The budget process for Sechelt in 2015 has been uniquely challenging for both staff and Council.  Most of the budget outline was completed before the Nov. 15 election and has consequently needed much engagement of our new Council to work towards approval.

The current Council has chosen to go through a complete ‘zero-base’ budgeting process which refers to a ‘line-by-line’ approval of each item.  I have been a voice in support of this extended process and consider it the most appropriate route towards 2015 budget approval.

Additionally, I have found the extended budget process very helpful in my orientation.  I, along with other members of council, am now intimately familiar with every expense on the list.  I have an in depth understanding of where the money comes from and where it goes to in our community administration.  It is unlikely that we will need to go through this extended process in future budgets, but it has certainly aided our transition period.

After careful review, it is my opinion that the 2015 Budget Outline overspends current District of Sechelt resources.  This budget, after all, includes a structural deficit of $3,574,100 in 2015, and continues upwards to $3,609,841 over the following 4 years.  This deficit occurs in the context of Sechelt now having the lowest capital reserve levels in years, which I clearly see as putting our community at future financial risk.

It is for this reason that I am actively working towards an agreement among councillors to make diminishing our structural deficit a guiding principle in our upcoming ‘4 year Strategic Plan’.

Organizational Review

The ‘organizational review’ process is an independent audit of our organization and governance capabilities to be undertaken by Perivale and Taylor Consulting Inc.

Council has allotted $50,000 to complete the project and expects a final report in May/June 2015.
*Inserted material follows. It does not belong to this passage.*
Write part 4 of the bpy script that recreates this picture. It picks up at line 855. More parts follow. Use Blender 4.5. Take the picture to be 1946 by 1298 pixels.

Sechelt has received an additional performance audit from the Auditor General for Local Government under the topic “Learnings from Local Government Capital Procurement Projects and Asset Management Programs”.  The results of this audit are expected to be made public in early April.

The final report of our organizational review will include perspectives contained in both our 4 year strategic plan and the Auditor General’s report, as well as our strategic planning sessions.  It will therefore be a comprehensive document that outlines our current state and potential future directions.

I see the review as being essential in responsibly charting a new direction for Sechelt, and voted for the project to proceed.

Summary

My quote from our initial strategic planning session sums up my feelings on the combined impact of all these matters:

Sechelt has an uphill battle ahead in maintaining daily service levels, while undergoing rapid internal changes”

We are currently still in need of a permanent CAO and Director of Development services, and we have many core policy and administrative projects to complete.  We also have a longstanding structural deficit and the need to rebuild our reserves over time.

Alongside the basic daily functioning of our District, these goals represent significant productive achievements for our community that we can be proud about.

If we can accomplish these changes, and additionally produce a working economic development plan in 4 years, as is our stated aim, I will certainly feel we have been successful as a council.

The challenges are large, but we are up to the task.  Thankfully, a clear path through this wilderness is becoming clear, and we are finding the courage to follow it.